There are many improvements of the Euler forward method. The Runge and Kutta methods are an example widely used in the literature, in particular the Runge-Kutta 4 (forward) algorithm which is written as follows:

\[\begin{split}\begin{align} k_1 & = f(X_k, t_k) \\ k_2 & = f(X_k + \dfrac{k_1}{2}dt, t_k + \dfrac{dt}{2}) \\ k_3 & = f(X_k + \dfrac{k_2}{2}dt, t_k + \dfrac{dt}{2}) \\ k_4 & = f(X_k + k_3dt, t_k + dt) \\ X_{k+1} & = X_{k} + \dfrac{1}{6}\left( k_1 + 2 k_2 + 2k_3 + k_4 \right) \end{align}\end{split}\]
def RK4(func, X0, t):
    """
    Runge Kutta 4 solver.
    """
    dt = t[1] - t[0]
    nt = len(t)
    X = np.zeros([nt, len(X0)])
    X[0] = X0
    for i in range(nt - 1):
        k1 = func(X[i], t[i])
        k2 = func(X[i] + dt / 2.0 * k1, t[i] + dt / 2.0)
        k3 = func(X[i] + dt / 2.0 * k2, t[i] + dt / 2.0)
        k4 = func(X[i] + dt * k3, t[i] + dt)
        X[i + 1] = X[i] + dt / 6.0 * (k1 + 2.0 * k2 + 2.0 * k3 + k4)
    return X

Built-in methods#

Also built-in integration methods are available. The odeint function of Scipy is an example. We propose to compare it with the two others.

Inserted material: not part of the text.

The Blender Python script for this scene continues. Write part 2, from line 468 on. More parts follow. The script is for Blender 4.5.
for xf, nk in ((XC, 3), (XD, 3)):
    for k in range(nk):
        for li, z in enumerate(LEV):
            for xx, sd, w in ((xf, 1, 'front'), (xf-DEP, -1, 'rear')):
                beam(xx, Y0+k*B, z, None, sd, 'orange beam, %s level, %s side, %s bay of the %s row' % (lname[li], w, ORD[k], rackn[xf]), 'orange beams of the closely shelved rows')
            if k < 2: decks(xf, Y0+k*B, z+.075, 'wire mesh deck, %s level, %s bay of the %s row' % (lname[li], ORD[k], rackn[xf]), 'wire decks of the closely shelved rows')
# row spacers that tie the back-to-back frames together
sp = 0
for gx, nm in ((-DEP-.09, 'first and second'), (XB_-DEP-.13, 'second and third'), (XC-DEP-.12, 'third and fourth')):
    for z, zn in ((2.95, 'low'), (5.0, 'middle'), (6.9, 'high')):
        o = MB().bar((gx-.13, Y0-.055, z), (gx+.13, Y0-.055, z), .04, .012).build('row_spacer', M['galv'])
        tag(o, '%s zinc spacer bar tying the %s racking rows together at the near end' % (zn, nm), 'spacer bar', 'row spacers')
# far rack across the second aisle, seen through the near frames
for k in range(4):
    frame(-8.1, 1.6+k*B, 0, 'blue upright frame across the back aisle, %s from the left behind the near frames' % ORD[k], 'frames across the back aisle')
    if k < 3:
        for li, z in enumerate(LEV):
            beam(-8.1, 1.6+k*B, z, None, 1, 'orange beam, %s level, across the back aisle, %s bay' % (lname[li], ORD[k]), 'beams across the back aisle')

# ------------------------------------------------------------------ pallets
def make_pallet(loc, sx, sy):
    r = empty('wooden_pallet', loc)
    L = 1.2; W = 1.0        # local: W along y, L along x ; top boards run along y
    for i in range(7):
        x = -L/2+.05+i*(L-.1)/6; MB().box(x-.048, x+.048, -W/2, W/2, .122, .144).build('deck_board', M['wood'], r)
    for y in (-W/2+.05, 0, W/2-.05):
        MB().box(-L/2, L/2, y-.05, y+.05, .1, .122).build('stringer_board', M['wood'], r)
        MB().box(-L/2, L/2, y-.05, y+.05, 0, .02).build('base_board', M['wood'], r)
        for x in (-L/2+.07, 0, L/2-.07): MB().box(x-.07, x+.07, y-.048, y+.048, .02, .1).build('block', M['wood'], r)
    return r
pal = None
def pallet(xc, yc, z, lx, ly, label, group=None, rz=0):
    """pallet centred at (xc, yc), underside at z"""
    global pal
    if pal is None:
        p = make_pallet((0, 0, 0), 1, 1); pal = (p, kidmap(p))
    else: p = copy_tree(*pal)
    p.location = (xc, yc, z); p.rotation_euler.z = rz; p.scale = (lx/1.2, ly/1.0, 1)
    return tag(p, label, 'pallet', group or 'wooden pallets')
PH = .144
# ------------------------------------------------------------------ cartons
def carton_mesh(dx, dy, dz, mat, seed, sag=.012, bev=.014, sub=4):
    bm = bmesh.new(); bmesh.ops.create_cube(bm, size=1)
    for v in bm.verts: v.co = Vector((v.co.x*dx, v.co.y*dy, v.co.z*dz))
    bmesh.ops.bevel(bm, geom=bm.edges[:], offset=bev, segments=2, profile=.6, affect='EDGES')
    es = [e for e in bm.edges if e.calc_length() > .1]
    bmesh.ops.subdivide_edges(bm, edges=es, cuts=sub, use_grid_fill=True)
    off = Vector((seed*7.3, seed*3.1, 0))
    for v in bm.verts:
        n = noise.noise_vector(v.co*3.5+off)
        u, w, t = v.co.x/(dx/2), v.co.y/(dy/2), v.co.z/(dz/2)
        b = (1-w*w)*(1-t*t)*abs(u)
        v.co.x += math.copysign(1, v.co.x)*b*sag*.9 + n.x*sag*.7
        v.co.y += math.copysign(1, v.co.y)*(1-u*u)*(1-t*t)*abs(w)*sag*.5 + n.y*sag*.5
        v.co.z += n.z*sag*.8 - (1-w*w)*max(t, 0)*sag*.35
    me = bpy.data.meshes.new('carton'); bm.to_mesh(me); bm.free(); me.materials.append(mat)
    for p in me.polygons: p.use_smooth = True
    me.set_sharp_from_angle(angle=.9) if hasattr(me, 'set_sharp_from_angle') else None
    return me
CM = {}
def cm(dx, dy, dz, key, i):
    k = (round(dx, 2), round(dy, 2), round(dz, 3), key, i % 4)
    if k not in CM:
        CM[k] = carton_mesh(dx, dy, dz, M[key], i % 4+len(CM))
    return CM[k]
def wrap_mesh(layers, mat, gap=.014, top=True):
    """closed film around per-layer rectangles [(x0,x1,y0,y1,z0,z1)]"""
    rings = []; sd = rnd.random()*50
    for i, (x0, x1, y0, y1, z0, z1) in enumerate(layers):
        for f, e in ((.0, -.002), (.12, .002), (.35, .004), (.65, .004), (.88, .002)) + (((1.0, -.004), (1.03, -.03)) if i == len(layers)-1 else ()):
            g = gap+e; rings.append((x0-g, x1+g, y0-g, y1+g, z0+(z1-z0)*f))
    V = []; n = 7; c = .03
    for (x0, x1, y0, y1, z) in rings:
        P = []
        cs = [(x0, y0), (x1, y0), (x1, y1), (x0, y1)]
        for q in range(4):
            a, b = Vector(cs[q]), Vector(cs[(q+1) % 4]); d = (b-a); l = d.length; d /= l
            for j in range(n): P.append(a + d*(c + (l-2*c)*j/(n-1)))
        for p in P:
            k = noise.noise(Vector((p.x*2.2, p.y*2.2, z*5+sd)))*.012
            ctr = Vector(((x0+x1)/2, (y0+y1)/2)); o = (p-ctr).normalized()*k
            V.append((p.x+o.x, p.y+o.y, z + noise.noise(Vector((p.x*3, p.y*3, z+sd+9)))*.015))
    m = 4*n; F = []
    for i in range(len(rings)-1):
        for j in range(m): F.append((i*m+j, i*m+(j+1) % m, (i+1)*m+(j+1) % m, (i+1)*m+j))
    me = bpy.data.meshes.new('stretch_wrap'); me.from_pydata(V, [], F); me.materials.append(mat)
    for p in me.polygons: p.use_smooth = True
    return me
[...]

from scipy.integrate import odeint
Hide code cell source
# SETTINGS
w0 = 2.0 * np.pi
T0 = 2.0 * np.pi / w0
x0 = 1.0
X0 = np.array([x0, 0.0])
nt_values = np.array([10, 50, 100, 500, 1000])

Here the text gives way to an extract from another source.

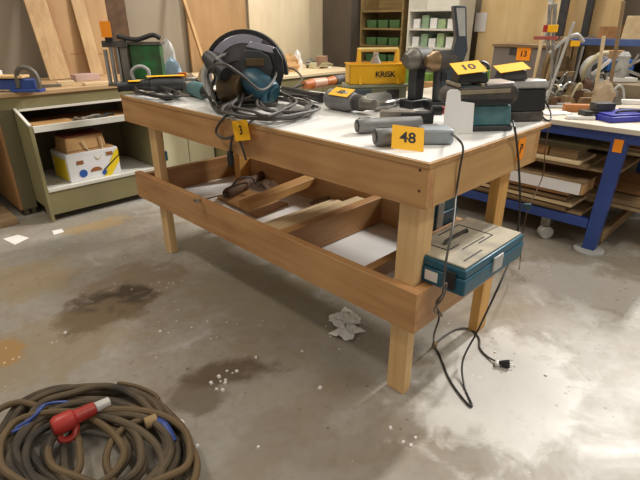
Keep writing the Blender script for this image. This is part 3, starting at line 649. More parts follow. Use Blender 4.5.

methods = {"Euler": Euler, "RK4": RK4, "odeint": odeint}
err = {meth: np.zeros(len(nt_values)) for meth, _ in methods.items()}
dt_values = T0 / 4 / nt_values
for i in range(len(dt_values)):
    dt = dt_values[i]
    t = np.arange(nt + 1) * dt
    for key, integrator in methods.items():
        X = integrator(f, X0, t)
        res = ((x0 * np.cos(w0 * t) - X[:, 0]) ** 2)[1:]
        res /= len(res)
        err[key][i] = np.sqrt(res.sum())

fig, ax = plt.subplots(figsize=(8, 6))
for key, e in err.items():
    plt.plot(dt_values, e, "o-", label=key)
plt.legend()
plt.yscale("log")
plt.xscale("log")
plt.grid()
plt.ylabel("Error on position, $e(dt)$ [m]")
plt.xlabel("Time step, $dt$ [s]")
plt.title("Convergence of multiple algorithms")
plt.show()

The graph above shows that the error levels and convergence rates of the 3 methods above are very different. We can first compare the forward Euler and RK4 methods. The latter evaluates the ODE 4 times per iteration and can therefore be considered as four times slower that the Forward Euler method. However, its error level is several orders of magnitude lower and its convergence rate is much better than forward Euler. Concerning odeint, we notice that this last algorithm has a much lower error level than Euler but a comparable convergence rate. In fact it uses an error control system which we will not detail here. However, we must remember that odeint is fast and reliable in many cases.